Once you have done that. You should start with the spoon and ask the children if the most important thing about the spoon is that they eat with it. We have found that they take to this question really well. They generally point out that you eat with other things, like forks. The tendency is to think that this means that “you eat with it” can’t be the most important thing about a spoon. (This confuses necessary and sufficient conditions, something I’ll explain in class because it is very confusing and hard to keep straight.) So you need to get them to see that, even if the most important thing about forks is also that you eat with them, this does not mean that that can’t also be the most important thing about a spoon.
When you turn to an apple, your aim is to get the children to see that the book is simply wrong. Being round is not the most important thing about an apple. First, some of them may say that apples are not round. Whether that’s true depends on what “round” is taken to mean. So you need to ask them what they think round means. If it means “spherical,” apples are certainly not that. But it could also mean “has no sharp points,” and that’s true of apples. But, in any case, apples need not be round. Ask them if there could be a square or a banana-shaped apple. Ask them if they think there is a “most important thing” about apples. The best candidate is that it contains seeds for an apple tree. But you can ask them if they have seen seedless watermelons. Could there be seedless apples? In this part of the discussion, you should tell them that they are right to criticized the book, that it is just wrong about what it says is the most important thing about apples (assuming, of course, that they all agree about that.)
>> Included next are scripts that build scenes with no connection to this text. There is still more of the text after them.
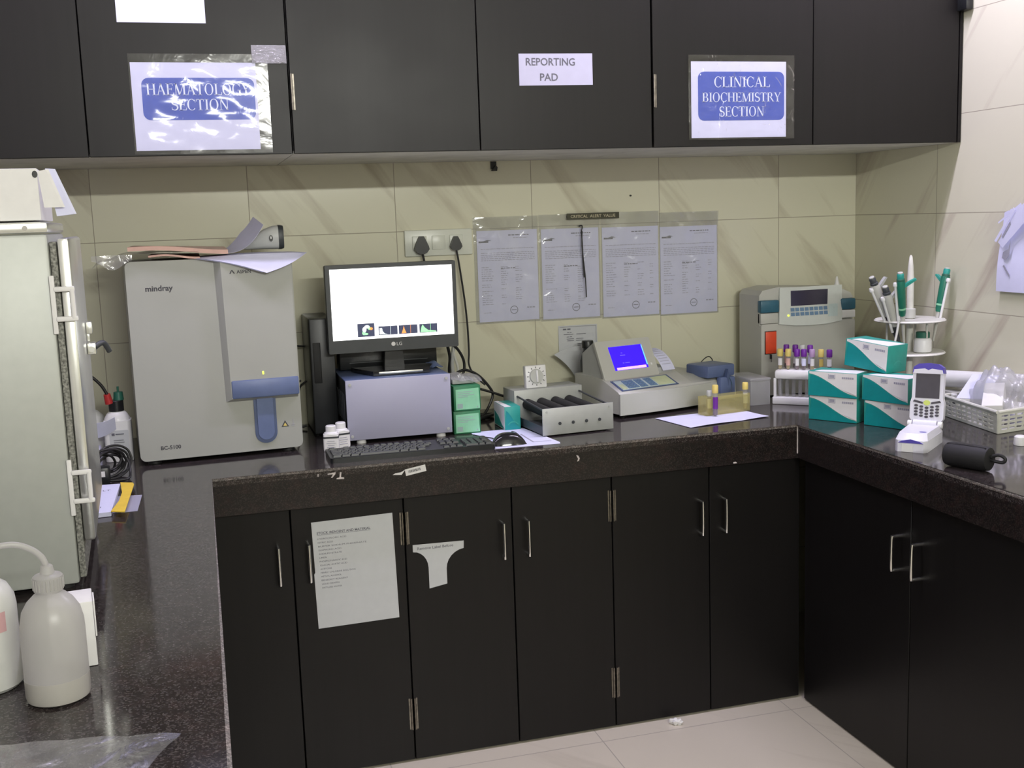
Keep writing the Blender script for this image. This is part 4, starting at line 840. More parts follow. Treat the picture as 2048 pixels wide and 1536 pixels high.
G().prism([(0.001, .002), (.118, .002), (.118, .069), (.001, .069)], (-.0001, 0, 0), Y, Z, (-.0004, 0, 0)).build('white_side', 'white_mat', t, smooth=False)
G().prism([(.003, .004), (.110, .004), (.112, .045), (.07, .034), (.03, .012)], (-.0006, 0, 0), Y, Z, (-.0003, 0, 0)).build('teal_swoosh', 'teal2', t, smooth=False)
G().prism([(.0, .0), (.02, .0), (.012, .119), (0, .119)], (.001, .0005, .0701), X, Y, (0, 0, .0004)).build('white_top_strip', 'white_mat', t, smooth=False)
ar, ai = arc(.026, .010, .018, .016, 20, 160, 10), arc(.026, .010, .015, .012, 20, 160, 10)
G().prism(ar + ai[::-1], (0, -.0008, 0), X, Z, (0, -.0003, 0)).build('front_emblem', 'teal_l', t, smooth=False)
# loose black cables behind the cartons
t = thing('cable_bundle', 'thick black and grey cables hanging behind the monitor at its right', 'cable', (.64, -.15, H + .02))
for P_, r_, m_ in (([(-.01, .02, .24), (.005, .03, .18), (.004, .04, .12), (.02, .03, .05), (.03, .03, .0)], .005, 'cable'), ([(.0, .01, .23), (.03, .02, .20), (.05, .03, .16), (.045, .03, .12), (.01, .02, .10)], .0045, 'cable'),
                   ([(.02, .0, .13), (.05, .01, .135), (.09, .01, .115), (.125, .01, .075), (.135, .01, .045), (.11, .0, -.0), (.09, -.01, -.014)], .0045, 'cable'), ([(.08, -.02, .078), (.12, -.02, .064), (.165, -.02, .046)], .004, 'cable'),
                   ([(.02, .03, .22), (.012, .03, .15), (.018, .03, .08), (.016, .03, .02)], .006, 'greyp'), ([(.05, -.02, -.01), (.07, -.05, -.013), (.11, -.03, -.01), (.13, -.0, -.012), (.09, .01, -.013)], .006, 'cable'), ([(.03, .02, .25), (.016, .025, .2), (.03, .03, .14), (.024, .03, .1)], .004, 'cable_w')):
    G().tube(P_, r_, 8).build('cable', m_, t)
t = thing('wall_cable', 'thin black cables on the wall between the large analyzer and the computer tower', 'cable', (.17, -.05, H + .02))
for P_, r_ in (([(-.03, 0, .245), (.01, .0, .235), (.045, 0, .232)], .003), ([(.012, -.02, .13), (-.012, -.02, .11), (-.012, -.01, .06), (.002, 0, .02), (-.002, 0, -.012)], .003), ([(-.03, 0, .09), (.0, 0, .075), (.01, -.01, .11), (.03, -.01, .125)], .003), ([(-.03, -.03, .0), (.0, -.04, -.012), (.02, -.04, -.010)], .0035)):
    G().tube(P_, r_, 8).build('cable', 'cable', t)
# ================================================================ tube roller with timer
t = thing('tube_roller', 'grey metal blood tube roller mixer with four black rollers in the middle of the worktop', 'mixer', (.814, -.540, H), rz=5)
W = .222; Dp = .31
G().box(.002, W - .002, .002, Dp, .006, .010).box(.0, .003, .002, Dp, .006, .030).box(W - .003, W, .002, Dp, .006, .030).build('tray', 'dgrey', t, smooth=False)
fr = G().rbox(-.001, W + .001, -.004, .0, .004, .082, .001).build('front_panel', 'zinc', t)
for a, c in ((.012, .072), (W - .012, .072)): G().cyl((a, -.004, c), (a, -.0056, c), .003, n=10).build('screw', 'greyp', fr)
for k in range(4): G().cyl((.052 + k * .042, -.004, .036), (.052 + k * .042, -.0062, .036), .0048, n=14).cyl((.052 + k * .042, -.0062, .036), (.052 + k * .042, -.0068, .036), .0022, n=10).build('axle_end', 'dgrey', fr)
G().rbox(-.002, W + .002, .215, Dp, .006, .106, .002).build('drive_housing', 'zinc', t)
for k in range(4):
    x = .040 + k * .046
    G().cyl((x, .004, .058), (x, .212, .062), .0165, n=24).build('roller', 'black_soft', t)
for a in (.008, W - .008): G().cyl((a, .0, .074), (a, .215, .088), .003, n=8).build('guard_rod', 'dgrey', t)
for a in (.02, W - .02):
    for c in (.025, Dp - .02): G().cyl((a, c, 0), (a, c, .0065), .009, n=12).build('foot', 'black_soft', t)
t = thing('kitchen_timer', 'small square white dial timer standing on the tube roller', 'timer', (.873, -.305, H + .1066), rot=(math.radians(-7), 0, math.radians(3)))
G().rbox(-.034, .034, 0, .024, 0, .070, .004).build('case', 'white', t)
dl = G().cyl((0, -.0005, .036), (0, -.007, .036), .0225, .021, 32).build('dial', 'ivory2', t)
G().rbox(-.0028, .0028, -.013, -.007, .018, .054, .0012).build('pointer_ridge', 'white', dl)
g = G()
for k in range(12):
    a = math.radians(k * 30); c, s_ = math.cos(a), math.sin(a); p = Vector((.0265 * s_, -.0006, .036 + .0265 * c)); u = Vector((c, 0, -s_)); v = Vector((s_, 0, c))
    g.face([p + u * q + v * r for q, r in ((-.0011, -.002), (.0011, -.002), (.0011, .003), (-.0011, .003))])
    if k not in (1, 5, 7, 11) or True: p = p + v * .0045; 
g.build('dial_marks', 'ink', t, smooth=False)
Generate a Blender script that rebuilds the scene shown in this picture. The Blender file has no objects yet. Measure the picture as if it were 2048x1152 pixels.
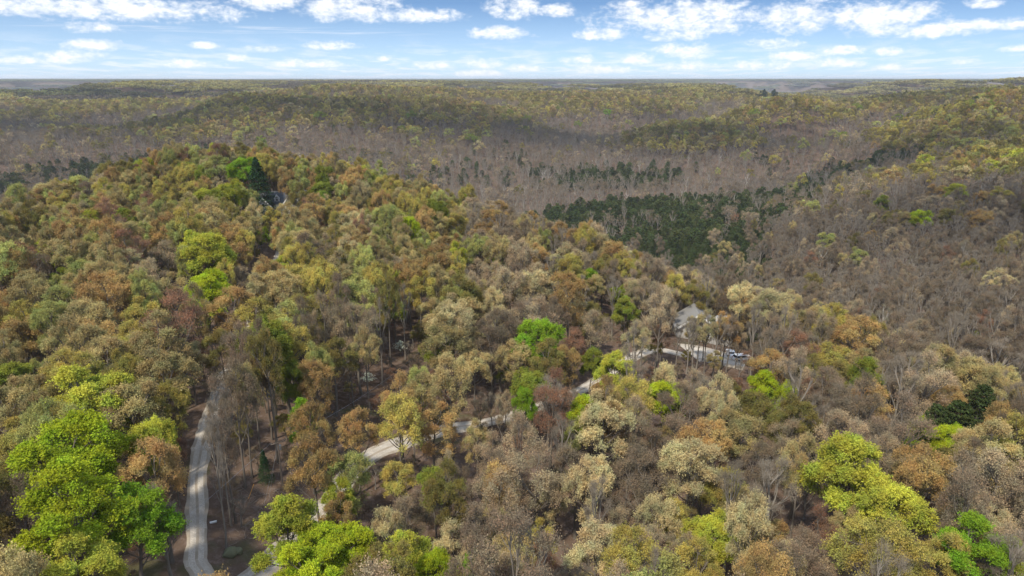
import bpy, math, random
import numpy as np

# ------------------------------------------------------------------ camera, sky, sun, exposure
scene = bpy.context.scene
col = scene.collection
CAM_Z = 65.0
cd = bpy.data.cameras.new("camera")
cam = bpy.data.objects.new("camera", cd)
col.objects.link(cam)
cam.location = (0, 0, CAM_Z)
cam.rotation_euler = (math.radians(90 - 17.0), 0, 0)
cd.sensor_width = 36.0
cd.lens = 36.0 * 1366 / 2048
cd.clip_start = 1.0
cd.clip_end = 120000
scene.camera = cam

SUN_EL, SUN_AZ = math.radians(52), math.radians(-148)      # azimuth clockwise from +Y
SKY_STRENGTH, SUN_STRENGTH, EXPOSURE = 0.15, 3.2, 0.76
scene.view_settings.view_transform = 'Standard'
scene.view_settings.look = 'None'
scene.view_settings.exposure = EXPOSURE
scene.view_settings.gamma = 1.0
scene.view_settings.use_curve_mapping = False

sd = bpy.data.lights.new("sun", 'SUN')
sd.energy = SUN_STRENGTH
sd.angle = math.radians(4.0)
sd.color = (1.0, 0.93, 0.80)
sun = bpy.data.objects.new("sun", sd)
col.objects.link(sun)
sun.rotation_euler = (math.radians(90) - SUN_EL, 0, math.pi - SUN_AZ)

world = bpy.data.worlds.new("World")
scene.world = world
world.use_nodes = True
wt = world.node_tree
wt.nodes.clear()


class G:
    """tiny helper for node graphs"""
    def __init__(self, t): self.t = t
    def n(self, typ, **kw):
        nd = self.t.nodes.new(typ)
        for k, v in kw.items(): setattr(nd, k, v)
        return nd
    def put(self, sock, v):
        if isinstance(v, bpy.types.NodeSocket): self.t.links.new(v, sock)
        elif v is not None: sock.default_value = v
    def m(self, op, a, b=None, c=None, clamp=False):
        nd = self.n('ShaderNodeMath', operation=op, use_clamp=clamp)
        for i, v in enumerate((a, b, c)): self.put(nd.inputs[i], v)
        return nd.outputs[0]
    def vm(self, op, a, b=None, out=0):
        nd = self.n('ShaderNodeVectorMath', operation=op)
        for i, v in enumerate((a, b)): self.put(nd.inputs[i], v)
        return nd.outputs[out]
    def mix(self, f, a, b, blend='MIX'):
        nd = self.n('ShaderNodeMix', data_type='RGBA', blend_type=blend)
        self.put(nd.inputs['Factor'], f)
        self.put(nd.inputs[6], a); self.put(nd.inputs[7], b)
        return nd.outputs[2]
    def noise(self, vec, scale, detail=4, rough=0.5, dist=0.0):
        nd = self.n('ShaderNodeTexNoise')
        self.put(nd.inputs['Vector'], vec)
        nd.inputs['Scale'].default_value = scale
        nd.inputs['Detail'].default_value = detail
        nd.inputs['Roughness'].default_value = rough
        nd.inputs['Distortion'].default_value = dist
        return nd.outputs['Fac']
    def rng(self, v, a, b, c=0.0, d=1.0, smooth=True):
        nd = self.n('ShaderNodeMapRange')
        if smooth: nd.interpolation_type = 'SMOOTHSTEP'
        for i, x in enumerate((v, a, b, c, d)): self.put(nd.inputs[i], x)
        return nd.outputs[0]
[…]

You probably won’t have time to discuss “you.” This is where the distinction between humans in general as a species and you as an individual human being comes in. It seems like the book is talking about the latter, which would be like talking about an individual spoon or an individual apple. But let’s not worry about that unless a child points that out. What’s hard here is that the meaning of “that you are you” is not clear. It could mean that everything about you is an important thing about you, but baldness is a counterexample to that claim. It might be thought to say that there is some special quality that makes you you. But it’s not clear what that could be. So this part of the discussion should get them to think about whether there is something that makes each of them the very special person they are.
You should encourage the teachers to do a follow-up activity, either the one mentioned in Big Ideas or else one they devised of having the kids pair up and each of them do an Important Book page about their partner.